Posted: Fri Jul 26, 2013 11:56 pm
by dubkitty
and i'm quite serious when i say that i really don't want to have anything to do with my family once i'm gone from here. it was a desperation move in the first place, and i really didn't need to get sucked back into the dynamic of these fucking crazy people who don't even realize how insane they and their little obsessions are. at least i KNOW i'm fucking daft.

Re: The spite, hate, rage, apathy and mild irritation thread

Posted: Sat Jul 27, 2013 12:03 am
by chasingfear
Take two bucks, play Powerball and go to bed dreaming about all the imaginative ways you'd tell everyone to eat shit if you won. At least it'll make you smile.
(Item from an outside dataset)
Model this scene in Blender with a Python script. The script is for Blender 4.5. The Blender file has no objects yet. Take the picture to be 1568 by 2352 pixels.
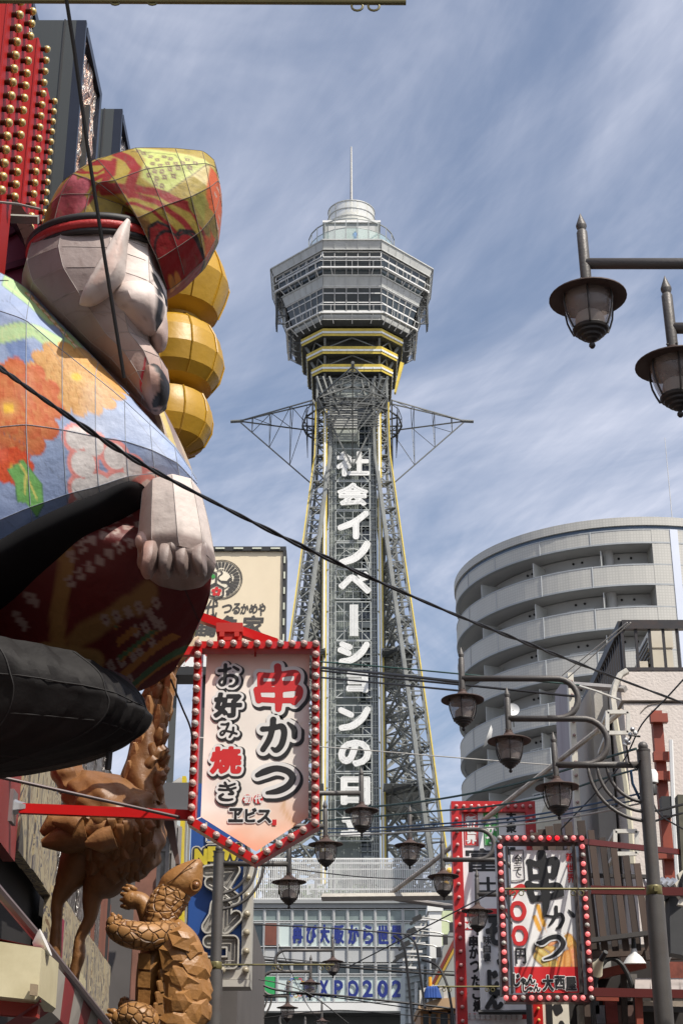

Re: The spite, hate, rage, apathy and mild irritation thread

Posted: Sat Jul 27, 2013 12:30 am
by ryan summit
wow thats crazy
after i wrote that
i went to get smokes at the store
i never play scratchy lottery
but i had a hankerin
spent $2
won $2
chasing fear is either a psychic
or fucking stalking me
have fun
i promise ill do something exciting in a few days

Re: The spite, hate, rage, apathy and mild irritation thread

Posted: Sat Jul 27, 2013 1:41 am
by Achtane
HANG IN THERE BROS

Re: The spite, hate, rage, apathy and mild irritation thread

Posted: Sat Jul 27, 2013 3:57 am
by chasingfear
ryan summit wrote:wow thats crazy
after i wrote that
i went to get smokes at the store
i never play scratchy lottery
but i had a hankerin
spent $2
won $2
chasing fear is either a psychic
or fucking stalking me
have fun
i promise ill do something exciting in a few days

With the scratchers I end up spending more than winning. I wish just once a young dude with a good head on his shoulders that really needs the money would win the lottery. Ryan dude, sending positive vibes your way. Try the games where you have to pick your own numbers like Take 5, Lotto, Mega, etc., and pick your own numbers. Just a buck man. You never know. Like they say, you gotta be in it to win it, right? Besides, that climb to your second story window is killing me! I used to be a crazy speed freak. Meth. Loved that shit. But took myself away from it, came back and saw my meth friends and realized what losers they were. Been clean for years now. Don't even drink. You gotta stay sharp.

Re: The spite, hate, rage, apathy and mild irritation thread

Posted: Sat Jul 27, 2013 4:13 am
by chasingfear
I live in a predominantly Irish area, nothing but bars and drunks 24-7. Fucking ridiculous how drunk some people get in public. Just Google the name Kevin Bell and read what happened last month. No more for me man. But I don't preach to anyone. Weed is cool. But I think drugs are for people that don't know how to have fun. It only helped me go two steps back. Stay clean bros. Stay sharp.